Question

The solubility of lead (ii) iodate, $Pb{{(I{{O}_{3}})}_{2}}$, is 0.76g/L at $25{{\text{ }}^{{}^\circ }}C$. How do you calculate the value of ${{K}_{sp}}$ at this same temperature?

Answer 1

The solubility product constant or ${{K}_{sp}}$ of a solid substance is an equilibrium constant which defines the extent of dissolution of a solid compound and its ions in an aqueous solution. It is given by the formula
${{K}_{sp}}={{[{{A}^{+}}]}^{a}}{{[{{B}^{-}}]}^{b}}$
Where ${{K}_{sp}}$ = solubility product constant,
${{A}^{+}}$ = cation in an aqueous solution,
${{B}^{-}}$ = anion in an aqueous solution,
And a, b = relative concentrations.

Complete step-by-step answer: The dissociation of ions of lead (ii) iodate $Pb{{(I{{O}_{3}})}_{2}}$ can be described by the equation
$Pb{{(I{{O}_{3}})}_{2}}(s)\overset{{}}{\leftrightarrows}P{{b}^{2+}}+2IO_{3}^{-}$
So, by applying the solubility product constant formula we get
${{K}_{sp}}=[P{{b}^{2+}}]{{[IO_{3}^{-}]}^{2}}$
From the dissociation equation and the solubility product constant, we can see that when one mole of $Pb{{(I{{O}_{3}})}_{2}}$ dissociates, it produces one mole of $P{{b}^{2+}}$ ions and two moles of $IO_{3}^{-}$ ions.
If we assume the molar solubility for $Pb{{(I{{O}_{3}})}_{2}}$ to be ${{S}_{molar}}$ , then
${{K}_{sp}}=[{{S}_{molar}}]{{[2{{S}_{molar}}]}^{2}}=4S_{molar}^{3}$.
We cannot use the solubility value given directly, as it is the mass solubility which is expressed in g/L. We first have to convert the mass solubility into molar solubility before using the data to calculate the solubility product constant ${{K}_{sp}}$.
Molar solubility can be defined as the number of moles of a solute which can be dissolved in one liter of a solution before it becomes a saturated solution.
Now, it is given to us that the mass solubility of $Pb{{(I{{O}_{3}})}_{2}}$ at $25{{\text{ }}^{{}^\circ }}C$ is 0.76 g/L.
The molar mass of $Pb{{(I{{O}_{3}})}_{2}}$ is 577 g/mol.
So, molar solubility will be

$${{S}_{molar}}=\dfrac{{{S}_{mass}}}{Molar\text{ }Mass} \\\ {{S}_{molar}}=\dfrac{0.76\text{ }g/L}{557\text{ }g/mol} \\\ {{S}_{molar}}=1.37\times {{10}^{-3}}\text{ }mol/L \\\$$

Using this value of molar mass solubility, we can calculate the solubility product.

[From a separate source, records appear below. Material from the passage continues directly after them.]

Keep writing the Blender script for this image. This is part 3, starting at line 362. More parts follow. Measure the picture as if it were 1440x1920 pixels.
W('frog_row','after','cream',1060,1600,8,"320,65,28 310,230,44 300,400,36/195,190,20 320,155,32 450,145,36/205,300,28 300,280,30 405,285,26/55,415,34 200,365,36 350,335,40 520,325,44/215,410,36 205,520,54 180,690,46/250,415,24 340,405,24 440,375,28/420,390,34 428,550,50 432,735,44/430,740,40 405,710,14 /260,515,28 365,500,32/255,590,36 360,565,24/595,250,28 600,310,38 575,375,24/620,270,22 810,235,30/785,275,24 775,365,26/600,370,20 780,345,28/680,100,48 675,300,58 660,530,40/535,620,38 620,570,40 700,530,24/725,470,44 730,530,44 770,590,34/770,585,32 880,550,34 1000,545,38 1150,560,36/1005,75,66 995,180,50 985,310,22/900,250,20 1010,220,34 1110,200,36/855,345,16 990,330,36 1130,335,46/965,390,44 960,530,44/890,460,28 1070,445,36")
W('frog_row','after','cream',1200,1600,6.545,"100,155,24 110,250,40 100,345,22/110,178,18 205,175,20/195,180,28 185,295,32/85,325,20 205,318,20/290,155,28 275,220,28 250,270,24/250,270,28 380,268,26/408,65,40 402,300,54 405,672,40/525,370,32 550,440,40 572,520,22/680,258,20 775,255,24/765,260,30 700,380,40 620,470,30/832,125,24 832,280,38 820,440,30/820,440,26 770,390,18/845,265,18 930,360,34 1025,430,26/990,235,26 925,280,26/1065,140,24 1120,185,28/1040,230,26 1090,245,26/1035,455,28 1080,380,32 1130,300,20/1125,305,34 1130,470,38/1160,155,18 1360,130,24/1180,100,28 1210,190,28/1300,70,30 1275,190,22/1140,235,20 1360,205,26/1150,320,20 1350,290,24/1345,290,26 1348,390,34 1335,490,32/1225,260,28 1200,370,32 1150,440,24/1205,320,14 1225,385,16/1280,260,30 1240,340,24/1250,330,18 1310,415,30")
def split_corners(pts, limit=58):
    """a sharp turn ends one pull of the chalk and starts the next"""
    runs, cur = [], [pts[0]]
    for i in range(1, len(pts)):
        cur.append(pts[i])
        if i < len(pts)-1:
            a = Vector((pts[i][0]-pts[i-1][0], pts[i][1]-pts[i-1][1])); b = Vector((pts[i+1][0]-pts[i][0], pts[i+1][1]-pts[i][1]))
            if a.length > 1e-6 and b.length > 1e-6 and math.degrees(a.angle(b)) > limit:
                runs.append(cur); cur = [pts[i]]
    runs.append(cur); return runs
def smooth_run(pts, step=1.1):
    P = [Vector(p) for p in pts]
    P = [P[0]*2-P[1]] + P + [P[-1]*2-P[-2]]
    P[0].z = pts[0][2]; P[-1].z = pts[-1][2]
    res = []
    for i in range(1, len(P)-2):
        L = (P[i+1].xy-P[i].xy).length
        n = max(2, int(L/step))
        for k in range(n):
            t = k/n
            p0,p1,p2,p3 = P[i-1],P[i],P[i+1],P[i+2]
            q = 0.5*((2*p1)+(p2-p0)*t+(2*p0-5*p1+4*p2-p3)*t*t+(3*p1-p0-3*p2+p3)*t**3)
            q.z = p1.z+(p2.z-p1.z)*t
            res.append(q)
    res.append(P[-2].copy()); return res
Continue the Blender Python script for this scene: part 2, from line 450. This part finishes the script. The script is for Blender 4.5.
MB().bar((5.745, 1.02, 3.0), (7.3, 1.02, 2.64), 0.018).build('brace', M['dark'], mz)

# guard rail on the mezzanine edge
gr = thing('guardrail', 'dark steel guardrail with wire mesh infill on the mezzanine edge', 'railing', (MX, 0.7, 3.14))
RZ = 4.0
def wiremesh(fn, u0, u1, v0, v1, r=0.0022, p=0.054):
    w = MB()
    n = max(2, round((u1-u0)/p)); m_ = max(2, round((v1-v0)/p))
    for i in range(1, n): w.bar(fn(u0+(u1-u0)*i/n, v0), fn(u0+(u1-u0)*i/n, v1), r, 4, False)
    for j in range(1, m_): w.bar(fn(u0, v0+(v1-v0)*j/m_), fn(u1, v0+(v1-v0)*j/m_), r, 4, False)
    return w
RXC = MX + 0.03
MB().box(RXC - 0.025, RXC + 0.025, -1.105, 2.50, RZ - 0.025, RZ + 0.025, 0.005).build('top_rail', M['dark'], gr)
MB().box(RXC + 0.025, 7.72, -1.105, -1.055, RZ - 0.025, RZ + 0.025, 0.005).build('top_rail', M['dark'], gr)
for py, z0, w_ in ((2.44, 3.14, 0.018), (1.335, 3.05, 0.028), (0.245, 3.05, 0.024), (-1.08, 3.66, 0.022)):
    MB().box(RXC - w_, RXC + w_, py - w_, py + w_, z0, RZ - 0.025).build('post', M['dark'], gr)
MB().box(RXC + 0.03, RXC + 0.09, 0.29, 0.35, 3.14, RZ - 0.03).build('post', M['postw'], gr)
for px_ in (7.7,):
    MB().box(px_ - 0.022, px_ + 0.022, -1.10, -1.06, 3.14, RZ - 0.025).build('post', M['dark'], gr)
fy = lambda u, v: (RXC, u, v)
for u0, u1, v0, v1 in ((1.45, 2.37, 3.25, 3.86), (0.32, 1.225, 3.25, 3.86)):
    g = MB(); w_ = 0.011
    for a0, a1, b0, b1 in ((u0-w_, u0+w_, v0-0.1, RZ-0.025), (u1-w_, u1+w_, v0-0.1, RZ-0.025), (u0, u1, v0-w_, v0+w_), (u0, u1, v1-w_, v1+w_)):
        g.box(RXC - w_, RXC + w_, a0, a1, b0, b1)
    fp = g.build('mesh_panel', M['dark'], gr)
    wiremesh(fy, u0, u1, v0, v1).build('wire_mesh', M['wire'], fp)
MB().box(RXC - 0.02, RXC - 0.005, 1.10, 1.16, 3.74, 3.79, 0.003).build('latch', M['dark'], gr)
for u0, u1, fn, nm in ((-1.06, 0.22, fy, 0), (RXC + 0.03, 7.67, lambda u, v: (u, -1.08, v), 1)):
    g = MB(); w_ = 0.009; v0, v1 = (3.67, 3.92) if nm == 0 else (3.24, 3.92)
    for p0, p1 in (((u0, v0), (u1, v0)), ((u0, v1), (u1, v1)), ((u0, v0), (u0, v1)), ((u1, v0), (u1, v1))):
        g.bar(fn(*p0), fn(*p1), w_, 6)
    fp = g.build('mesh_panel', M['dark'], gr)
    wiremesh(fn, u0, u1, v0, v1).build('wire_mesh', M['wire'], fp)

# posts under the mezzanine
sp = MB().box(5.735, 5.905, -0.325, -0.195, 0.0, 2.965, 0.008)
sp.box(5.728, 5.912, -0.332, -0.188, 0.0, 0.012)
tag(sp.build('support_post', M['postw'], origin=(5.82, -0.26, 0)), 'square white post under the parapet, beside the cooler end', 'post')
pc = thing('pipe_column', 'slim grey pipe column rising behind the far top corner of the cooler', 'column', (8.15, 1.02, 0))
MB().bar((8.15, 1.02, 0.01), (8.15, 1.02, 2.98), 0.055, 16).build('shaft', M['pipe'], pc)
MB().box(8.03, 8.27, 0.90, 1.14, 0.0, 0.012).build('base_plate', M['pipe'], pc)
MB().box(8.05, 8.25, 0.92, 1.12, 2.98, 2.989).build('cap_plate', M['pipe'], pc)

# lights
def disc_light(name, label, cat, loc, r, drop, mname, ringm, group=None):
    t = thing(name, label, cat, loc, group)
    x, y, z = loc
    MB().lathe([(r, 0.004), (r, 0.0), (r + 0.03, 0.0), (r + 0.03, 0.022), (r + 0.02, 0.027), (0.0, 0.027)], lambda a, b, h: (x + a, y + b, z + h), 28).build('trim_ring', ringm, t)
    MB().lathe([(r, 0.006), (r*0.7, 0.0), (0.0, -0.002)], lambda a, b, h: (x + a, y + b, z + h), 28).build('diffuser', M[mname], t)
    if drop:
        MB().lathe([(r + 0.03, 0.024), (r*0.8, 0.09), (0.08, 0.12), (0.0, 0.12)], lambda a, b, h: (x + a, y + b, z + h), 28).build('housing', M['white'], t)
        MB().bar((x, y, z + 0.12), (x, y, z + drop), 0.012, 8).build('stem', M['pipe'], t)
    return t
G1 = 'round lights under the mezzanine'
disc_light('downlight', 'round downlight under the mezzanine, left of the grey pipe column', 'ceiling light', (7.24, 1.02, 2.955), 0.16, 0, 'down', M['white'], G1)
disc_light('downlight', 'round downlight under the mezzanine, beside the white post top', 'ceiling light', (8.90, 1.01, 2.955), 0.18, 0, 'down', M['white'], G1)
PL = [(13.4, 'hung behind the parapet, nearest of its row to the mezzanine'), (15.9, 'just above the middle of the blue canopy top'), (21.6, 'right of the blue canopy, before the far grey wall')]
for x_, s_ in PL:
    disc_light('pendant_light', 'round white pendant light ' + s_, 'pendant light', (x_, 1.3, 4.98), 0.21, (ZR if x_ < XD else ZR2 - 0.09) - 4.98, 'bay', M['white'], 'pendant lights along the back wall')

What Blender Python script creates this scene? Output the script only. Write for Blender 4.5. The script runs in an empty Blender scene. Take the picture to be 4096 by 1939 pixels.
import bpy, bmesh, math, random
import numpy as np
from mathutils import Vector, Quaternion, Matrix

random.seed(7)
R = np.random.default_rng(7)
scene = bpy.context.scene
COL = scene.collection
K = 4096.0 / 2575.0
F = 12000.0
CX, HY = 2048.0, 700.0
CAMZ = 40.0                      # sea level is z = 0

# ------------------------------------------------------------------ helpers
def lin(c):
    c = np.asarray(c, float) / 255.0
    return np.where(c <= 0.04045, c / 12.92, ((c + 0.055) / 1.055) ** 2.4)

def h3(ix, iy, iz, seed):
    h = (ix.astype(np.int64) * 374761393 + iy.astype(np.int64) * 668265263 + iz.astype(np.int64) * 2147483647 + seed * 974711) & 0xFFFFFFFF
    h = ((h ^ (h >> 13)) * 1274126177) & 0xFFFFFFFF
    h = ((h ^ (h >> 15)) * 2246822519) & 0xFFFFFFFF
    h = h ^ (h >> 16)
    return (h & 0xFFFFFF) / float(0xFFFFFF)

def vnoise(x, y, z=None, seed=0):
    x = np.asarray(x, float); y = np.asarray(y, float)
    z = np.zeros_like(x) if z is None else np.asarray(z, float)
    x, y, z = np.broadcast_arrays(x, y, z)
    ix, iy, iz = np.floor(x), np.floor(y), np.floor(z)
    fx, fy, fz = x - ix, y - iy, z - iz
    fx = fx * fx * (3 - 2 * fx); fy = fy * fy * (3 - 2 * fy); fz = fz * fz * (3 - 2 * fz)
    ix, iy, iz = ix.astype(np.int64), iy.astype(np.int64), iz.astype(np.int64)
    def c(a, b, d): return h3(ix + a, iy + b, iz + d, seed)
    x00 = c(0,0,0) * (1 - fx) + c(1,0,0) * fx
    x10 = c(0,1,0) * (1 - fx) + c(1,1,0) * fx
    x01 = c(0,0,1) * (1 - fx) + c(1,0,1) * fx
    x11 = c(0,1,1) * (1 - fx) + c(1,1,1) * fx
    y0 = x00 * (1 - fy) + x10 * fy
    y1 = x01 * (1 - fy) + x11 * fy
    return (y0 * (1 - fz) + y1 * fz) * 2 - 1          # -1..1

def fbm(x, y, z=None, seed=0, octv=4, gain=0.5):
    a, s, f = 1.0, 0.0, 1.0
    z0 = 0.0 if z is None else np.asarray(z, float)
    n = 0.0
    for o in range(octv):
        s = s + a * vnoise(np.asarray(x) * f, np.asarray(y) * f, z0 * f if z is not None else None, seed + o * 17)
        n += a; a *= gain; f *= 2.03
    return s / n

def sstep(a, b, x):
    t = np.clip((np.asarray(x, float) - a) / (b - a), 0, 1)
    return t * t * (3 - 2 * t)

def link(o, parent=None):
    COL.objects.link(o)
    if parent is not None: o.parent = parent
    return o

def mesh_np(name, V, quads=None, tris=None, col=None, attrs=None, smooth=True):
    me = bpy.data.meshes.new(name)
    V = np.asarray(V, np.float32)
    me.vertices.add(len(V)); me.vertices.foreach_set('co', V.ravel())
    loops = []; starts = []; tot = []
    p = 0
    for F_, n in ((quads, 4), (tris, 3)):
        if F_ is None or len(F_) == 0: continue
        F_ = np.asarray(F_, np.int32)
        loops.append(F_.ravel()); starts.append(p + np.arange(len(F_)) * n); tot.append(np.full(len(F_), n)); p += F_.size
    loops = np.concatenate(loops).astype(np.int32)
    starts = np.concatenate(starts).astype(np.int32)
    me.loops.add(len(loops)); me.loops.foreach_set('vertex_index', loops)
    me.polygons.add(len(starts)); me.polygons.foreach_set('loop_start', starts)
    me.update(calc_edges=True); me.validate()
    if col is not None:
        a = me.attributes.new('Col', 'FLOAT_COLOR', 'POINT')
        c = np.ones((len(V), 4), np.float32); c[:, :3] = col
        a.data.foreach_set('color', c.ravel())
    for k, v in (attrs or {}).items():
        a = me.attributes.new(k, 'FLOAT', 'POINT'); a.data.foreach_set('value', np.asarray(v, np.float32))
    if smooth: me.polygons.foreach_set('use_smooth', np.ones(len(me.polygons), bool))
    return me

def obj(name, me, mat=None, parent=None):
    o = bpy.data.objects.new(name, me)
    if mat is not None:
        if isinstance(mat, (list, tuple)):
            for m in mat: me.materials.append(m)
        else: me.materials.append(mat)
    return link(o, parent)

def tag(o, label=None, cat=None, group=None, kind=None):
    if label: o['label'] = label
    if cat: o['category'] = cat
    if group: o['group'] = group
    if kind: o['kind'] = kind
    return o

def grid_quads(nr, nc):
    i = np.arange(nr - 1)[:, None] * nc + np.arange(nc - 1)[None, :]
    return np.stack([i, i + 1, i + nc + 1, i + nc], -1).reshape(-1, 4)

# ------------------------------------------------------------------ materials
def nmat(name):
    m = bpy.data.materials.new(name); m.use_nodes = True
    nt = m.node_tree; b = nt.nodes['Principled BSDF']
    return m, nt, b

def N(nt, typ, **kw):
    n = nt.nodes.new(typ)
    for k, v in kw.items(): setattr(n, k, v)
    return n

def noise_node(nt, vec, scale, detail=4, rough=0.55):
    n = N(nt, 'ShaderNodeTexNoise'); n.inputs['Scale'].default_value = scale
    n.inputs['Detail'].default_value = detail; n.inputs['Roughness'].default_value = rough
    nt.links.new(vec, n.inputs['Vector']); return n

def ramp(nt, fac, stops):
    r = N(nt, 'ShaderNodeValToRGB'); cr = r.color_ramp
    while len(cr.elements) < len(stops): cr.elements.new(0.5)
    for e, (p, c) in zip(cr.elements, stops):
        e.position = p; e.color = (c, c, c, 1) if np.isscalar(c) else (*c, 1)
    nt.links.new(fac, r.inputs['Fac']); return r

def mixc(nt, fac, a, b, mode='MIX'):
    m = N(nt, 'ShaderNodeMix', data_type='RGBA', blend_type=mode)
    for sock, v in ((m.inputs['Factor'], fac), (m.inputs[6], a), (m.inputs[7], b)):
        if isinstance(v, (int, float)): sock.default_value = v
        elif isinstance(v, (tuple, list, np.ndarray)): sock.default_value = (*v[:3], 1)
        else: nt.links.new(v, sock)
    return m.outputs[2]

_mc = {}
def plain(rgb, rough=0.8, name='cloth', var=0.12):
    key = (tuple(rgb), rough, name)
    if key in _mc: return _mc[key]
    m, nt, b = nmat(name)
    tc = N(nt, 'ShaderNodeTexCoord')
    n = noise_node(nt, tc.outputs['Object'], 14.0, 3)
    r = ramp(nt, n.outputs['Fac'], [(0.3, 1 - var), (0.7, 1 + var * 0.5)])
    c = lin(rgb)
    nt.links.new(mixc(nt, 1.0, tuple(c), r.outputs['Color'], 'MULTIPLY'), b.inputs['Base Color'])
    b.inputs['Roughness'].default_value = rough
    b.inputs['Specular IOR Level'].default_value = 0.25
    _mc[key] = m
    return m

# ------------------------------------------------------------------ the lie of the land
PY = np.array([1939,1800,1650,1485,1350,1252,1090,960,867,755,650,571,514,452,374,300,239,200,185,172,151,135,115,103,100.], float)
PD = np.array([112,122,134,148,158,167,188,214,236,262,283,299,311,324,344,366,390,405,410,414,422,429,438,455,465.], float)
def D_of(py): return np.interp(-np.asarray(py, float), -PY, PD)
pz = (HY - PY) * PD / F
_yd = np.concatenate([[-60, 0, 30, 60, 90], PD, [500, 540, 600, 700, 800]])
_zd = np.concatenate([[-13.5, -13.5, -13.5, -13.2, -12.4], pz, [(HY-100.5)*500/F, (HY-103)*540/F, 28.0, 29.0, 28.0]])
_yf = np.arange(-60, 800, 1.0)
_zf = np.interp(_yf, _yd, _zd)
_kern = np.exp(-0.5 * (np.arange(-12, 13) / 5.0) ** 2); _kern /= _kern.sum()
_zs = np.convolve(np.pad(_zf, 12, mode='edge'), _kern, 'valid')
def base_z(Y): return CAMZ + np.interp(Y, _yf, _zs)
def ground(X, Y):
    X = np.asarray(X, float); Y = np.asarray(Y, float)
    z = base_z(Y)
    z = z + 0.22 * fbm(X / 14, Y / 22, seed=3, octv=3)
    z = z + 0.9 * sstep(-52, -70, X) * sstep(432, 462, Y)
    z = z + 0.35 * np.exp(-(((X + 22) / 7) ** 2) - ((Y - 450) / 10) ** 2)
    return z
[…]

$${{K}_{sp}}=10.28\times {{10}^{-9}} \\\$$

Hence the value of ${{K}_{sp}}$ of lead (ii) iodate, $Pb{{(I{{O}_{3}})}_{2}}$ at $25{{\text{ }}^{{}^\circ }}C$, when its solubility is 0.76g/L, is $1.028\times {{10}^{-8}}$.

Note: It is important to note that higher the value of ${{K}_{sp}}$ of a product, the more the compound has the tendency to be soluble. Since the $K{{ }_{sp}}$ for $Pb{{(I{{O}_{3}})}_{2}}$ is extremely low, it can be inferred that it is a nearly insoluble compound.